(Records with scene code)
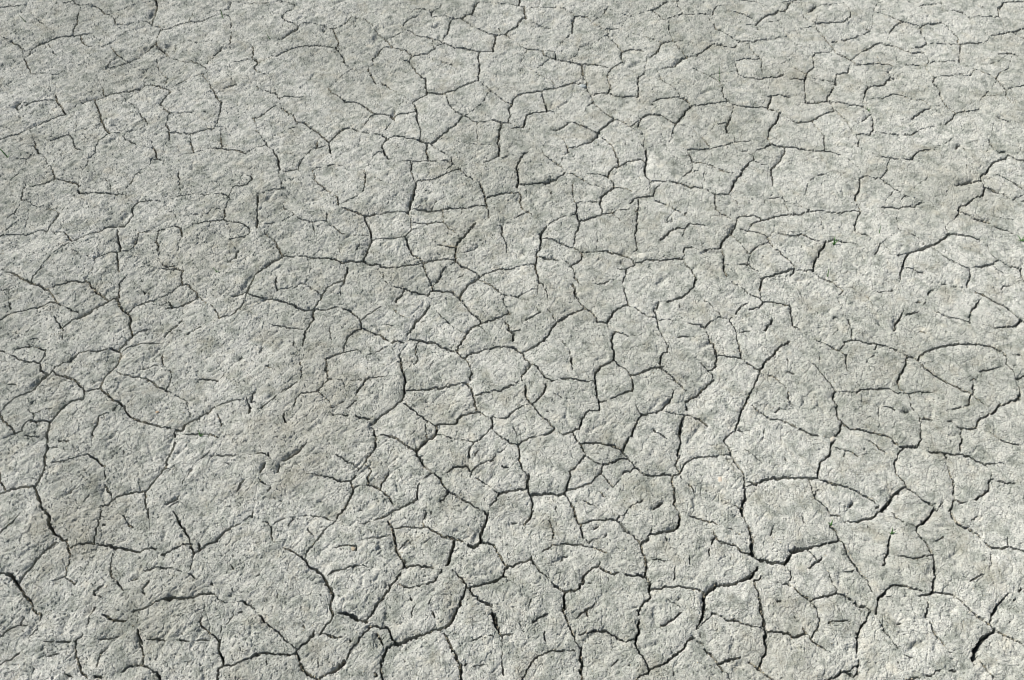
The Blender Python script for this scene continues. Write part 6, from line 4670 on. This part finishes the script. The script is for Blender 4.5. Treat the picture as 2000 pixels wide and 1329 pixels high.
# ---- height
ca, sa = math.cos(R(47)), math.sin(R(47))
A1, B1 = X2 * ca + Y2 * sa, -X2 * sa + Y2 * ca            # along and across the streaks
near_m = ~FAR
rough = np.clip(0.80 - 0.24 * X2 + 0.35 * noise(X2 / .45 + 3, Y2 / .45, 9), 0.35, 1.5)
Z = 0.0055 * noise(X2 / .38, Y2 / .38, 0) + 0.0032 * noise(X2 / .13, Y2 / .13, 1)
Z += rough * 0.0022 * noise(A1 / .075, B1 / .042, 2)
n3 = noise(A1 / .034, B1 / .016, 3)
Z += rough * 0.0014 * n3
Z -= rough * 0.0042 * np.clip(noise(A1 / .026 + 5, B1 / .0085, 4) - 0.38, 0, 1)           # gouges
Z += rough * 0.00080 * noise(A1 / .012, B1 / .0075, 5)
Z += (0.45 + 0.55 * rough) * 0.00055 * noise(X2 / .0062, Y2 / .0062, 6)
Z += (0.45 + 0.55 * rough) * 0.00060 * noise(X2 / .0034, Y2 / .0034, 8)
pit = noise(X2 / .0052 + 7, Y2 / .0052, 10)
Z -= 0.0021 * np.clip(pit - 0.40, 0, 1) * 3 * np.clip(.8 + noise(X2 / .05, Y2 / .05, 1), 0, 1.5) * (0.5 + 0.5 * rough)
Z += rng.normal(0, 1, Z.shape) * 0.00015 * (0.5 + 0.5 * rough) * (1 + noise(X2 / .02, Y2 / .02, 15))
# fine creases, scuffs and hairline cracks inside the plates
srng = np.random.RandomState(21)
KX = np.zeros_like(Z)
for q in range(4800):
    u0, v0 = srng.uniform(-30, 2030), srng.uniform(-20, 1350)
    x0, y0, _t = gx_of(u0, v0)
    left = u0 < 900 + 300 * srng.randn()
    an = math.radians(srng.normal(50, 22) if left and srng.rand() < .75 else srng.uniform(0, 180))
    n_, st = srng.randint(3, 13), srng.uniform(.0025, .0055)
    wid_ = srng.choice([.0005, .0007, .0010, .0016], p=[.50, .36, .11, .03])
    curl = srng.normal(0, .22)
    x_, y_ = x0, y0
    for k_ in range(n_):
        an += curl + srng.normal(0, .35)
        xb, yb = x_ + math.cos(an) * st, y_ + math.sin(an) * st
        rad = .003
        ua, va = uv_of(min(x_, xb) - rad, max(y_, yb) + rad); ub, vb = uv_of(max(x_, xb) + rad, min(y_, yb) - rad)
        s_ = (slice(np.searchsorted(V, va), np.searchsorted(V, vb)), slice(np.searchsorted(U, min(ua, ub) - 2), np.searchsorted(U, max(ua, ub) + 2)))
        px, py = X2[s_] - x_, Y2[s_] - y_
        dx, dy = xb - x_, yb - y_
        tt = np.clip((px * dx + py * dy) / (dx * dx + dy * dy + 1e-12), 0, 1)
        d = np.hypot(px - dx * tt, py - dy * tt)
        ww_ = wid_ * (1.15 - k_ / n_)
        if d.size:
            KX[s_] = np.maximum(KX[s_], (1.1 * ww_ + .0004) * np.exp(-(d / (.55 * ww_ + .00035)) ** 2))
        x_, y_ = xb, yb
Z -= KX
for q_, (l_, a_, k_) in enumerate(((.052, .0011, 3), (.026, .0009, 7), (.013, .00055, 12))):     # wrinkles of the dried skin
    n_ = noise(A1 / l_ + 2, B1 / (l_ * .7) + q_, k_)
    m_ = np.clip(.5 + 1.4 * noise(X2 / (l_ * 2.2), Y2 / (l_ * 2.2), k_ + 1), 0, 1.4)
    Z -= a_ * m_ * (0.5 + 0.6 * rough) * np.clip(1 - np.abs(n_) / .10, 0, 1) ** 1.5
    Z += a_ * .8 * m_ * n_
holes = (rng.rand(*Z.shape) < 0.015) & (noise(X2 / .03, Y2 / .03, 14) > -0.15)   # pin holes
Z -= np.where(holes, 0.0020 * (0.5 + rough), 0)
Z -= DROP

for w, p in dents:                                         # dents and gouges seen in the survey
    r = max(w * 0.66, 0.0016)
    rad = 3 * r
    for a, b in zip(p[:-1], p[1:]):
        x0, x1 = min(a[0], b[0]) - rad, max(a[0], b[0]) + rad
        y0, y1 = min(a[1], b[1]) - rad, max(a[1], b[1]) + rad
        us = [uv_of(x, y)[0] for x in (x0, x1) for y in (y0, y1)]
        v1_, v0_ = uv_of(0, y0)[1], uv_of(0, y1)[1]
        s_ = (slice(np.searchsorted(V, v0_), np.searchsorted(V, v1_)), slice(np.searchsorted(U, min(us)), np.searchsorted(U, max(us))))
        px, py = X2[s_] - a[0], Y2[s_] - a[1]
        dx, dy = b[0] - a[0], b[1] - a[1]
        tt = np.clip((px * dx + py * dy) / (dx * dx + dy * dy + 1e-12), 0, 1)
        rx, ry = px - dx * tt, py - dy * tt
        wob = 1 + 0.45 * noise(X2[s_] / .008, Y2[s_] / .008, 12)
        d = np.hypot(rx, ry) / (r * wob)
        Z[s_] -= (0.78 if np.hypot(*(p[-1] - p[0])) > 2.2 * r else 0.5) * r / max(1, len(p) - 1) ** 0.5 * np.exp(-d * d)

depth = np.clip(0.0046 * (W / 0.001) ** 2.6, 0.0003, 0.060)
prof = np.where(h < c, (Dn < 1e-9).astype(float), np.clip((h - Dn) / (0.45 * c), 0, 1))
floor_n = 0.75 + 0.45 * noise(X2 / .009, Y2 / .009, 11)
G = depth * prof * floor_n
Z = np.where(near_m, Z - G, 0.02 * noise(X2 / 2.0, Y2 / 2.0, 1))
fade = np.clip((CM - 0.022) / 0.013, 0, 1)
Z = Z * (1 - fade) + fade * 0.004 * noise(X2 / .4, Y2 / .4, 0)

# ---- plates: flood fill between the cracks, run by run
free = ~WALL & ~FAR
parent = [0]
def find(a):
    while parent[a] != a:
        parent[a] = parent[parent[a]]; a = parent[a]
    return a
LAB = np.zeros((NV, NU), np.int32)
prev = []
for j in range(NV):
    row = free[j]
    dif = np.diff(np.concatenate([[0], row.view(np.int8), [0]]))
    st, en = np.nonzero(dif == 1)[0], np.nonzero(dif == -1)[0]
    cur = []
    pi = 0
    for s_, e_ in zip(st, en):
        lab = 0
        while pi < len(prev) and prev[pi][1] <= s_: pi += 1
        q = pi
        while q < len(prev) and prev[q][0] < e_:
            l2 = find(prev[q][2])
            if lab == 0: lab = l2
            elif l2 != lab: parent[l2] = lab
            q += 1
        if lab == 0:
            parent.append(len(parent)); lab = len(parent) - 1
        LAB[j, s_:e_] = lab
        cur.append((s_, e_, lab))
    prev = cur
roots = np.array([find(a) for a in range(len(parent))], np.int32)
LAB = roots[LAB]
inside = (UU > 0) & (UU < 2000) & (VV > 0) & (VV < 1329)
cnt_in = np.bincount(LAB[inside & (LAB > 0)], minlength=len(parent))
MINPX = 160                                                # smaller chips join their neighbour
LAB = np.where(cnt_in[LAB] >= MINPX, LAB, np.where(inside, 0, LAB))
for _ in range(60):                                        # grow the labels over the crack lines
    z = LAB == 0
    if not (z & ~FAR).any(): break
    for sh, ax in ((1, 0), (-1, 0), (1, 1), (-1, 1)):
        r_ = np.roll(LAB, sh, ax)
        LAB = np.where((LAB == 0) & ~FAR, r_, LAB)
ids = np.unique(LAB[inside])
ids = ids[ids > 0]
ids = ids[np.argsort(-np.bincount(LAB[inside], minlength=len(parent))[ids])]
print("plates", len(ids))

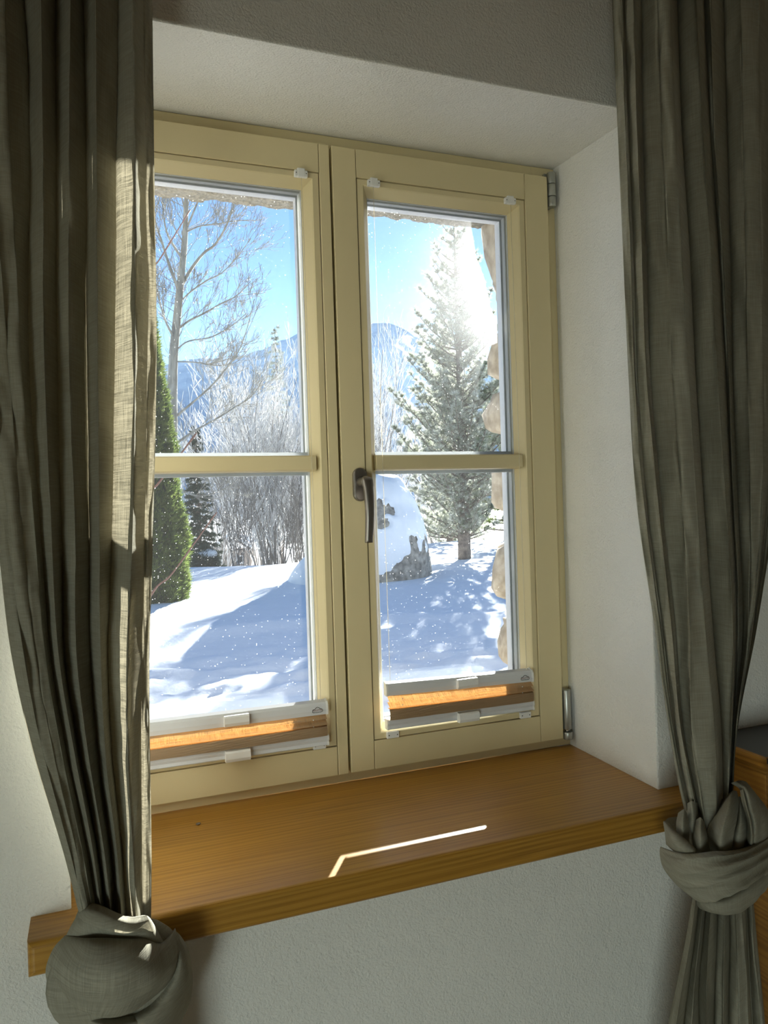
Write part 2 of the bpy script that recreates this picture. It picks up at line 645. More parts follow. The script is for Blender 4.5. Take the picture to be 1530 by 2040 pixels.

## Goal
Among the lines above, determine how many hold the word "Write"; report the figure alone.

## Answer to the problem
2